— Begin Supplied data —
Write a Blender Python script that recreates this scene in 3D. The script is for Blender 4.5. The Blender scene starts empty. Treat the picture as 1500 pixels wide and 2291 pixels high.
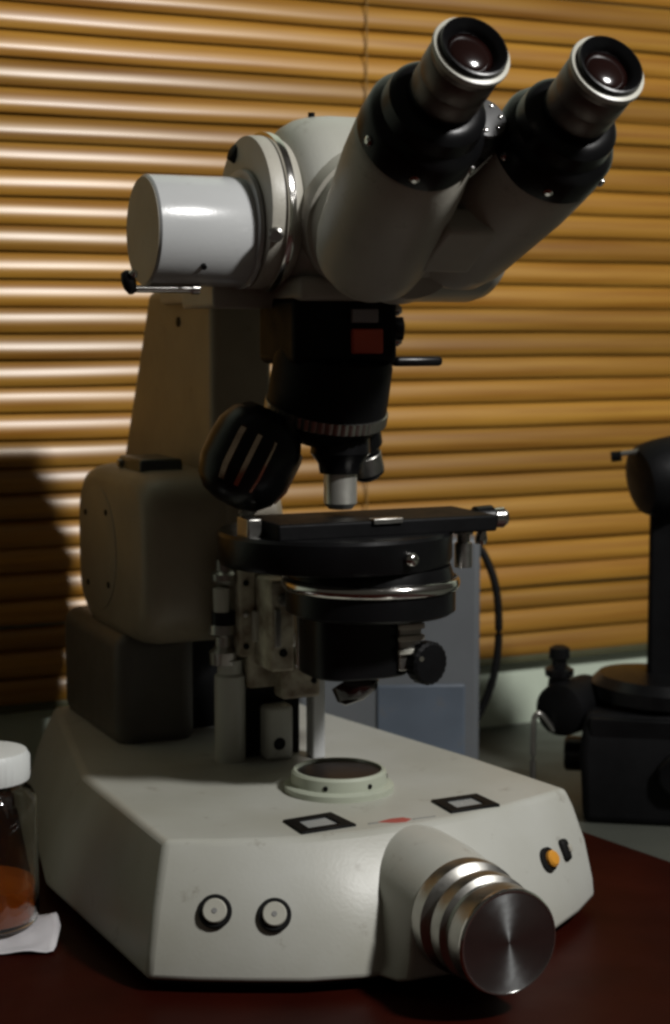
import bpy, bmesh, math, random
from mathutils import Vector, Matrix, noise
random.seed(7)
S = 0.01   # all measures below are centimetres
sc = bpy.context.scene
R = math.radians

# ------------------------------------------------------------------ camera
cam = bpy.data.cameras.new('camera')
co = bpy.data.objects.new('camera', cam)
sc.collection.objects.link(co)
cam.sensor_fit = 'VERTICAL'
cam.sensor_height = 24
cam.lens = 24 * 4000 / 2291
cam.clip_start = 0.02
cam.clip_end = 100
co.location = (0, -100 * S, 36 * S)
co.rotation_euler = (R(90 - 6.07), 0, 0)
cam.dof.use_dof = True
cam.dof.focus_distance = 0.97
cam.dof.aperture_fstop = 7.0
sc.camera = co

# ------------------------------------------------------------------ world, lamps, exposure
w = bpy.data.worlds.new('World')
sc.world = w
w.use_nodes = True
bg = w.node_tree.nodes['Background']
bg.inputs[0].default_value = (1.0, 0.90, 0.74, 1)
bg.inputs[1].default_value = 0.030

def area(name, loc, target, power, sx, sy, col):
    l = bpy.data.lights.new(name, 'AREA')
    l.shape = 'RECTANGLE'
    l.size = sx * S
    l.size_y = sy * S
    l.energy = power
    l.color = col
    o = bpy.data.objects.new(name, l)
    sc.collection.objects.link(o)
    o.location = Vector(loc) * S
    d = (Vector(target) - Vector(loc))
    o.rotation_euler = d.to_track_quat('-Z', 'Y').to_euler()
    return o
area('key_lamp', (88, -64, 122), (0, 15, 20), 18.5, 13, 13, (1.0, 0.985, 0.96))

sc.view_settings.view_transform = 'Standard'
sc.view_settings.look = 'None'
sc.view_settings.gamma = 1
sc.view_settings.exposure = 0
sc.cycles.filter_width = 2.8
sc.cycles.max_bounces = 8
sc.cycles.diffuse_bounces = 2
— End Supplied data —
Find every line with the word "scene" and state how many there are, with no other words.

→ Reply to the task
2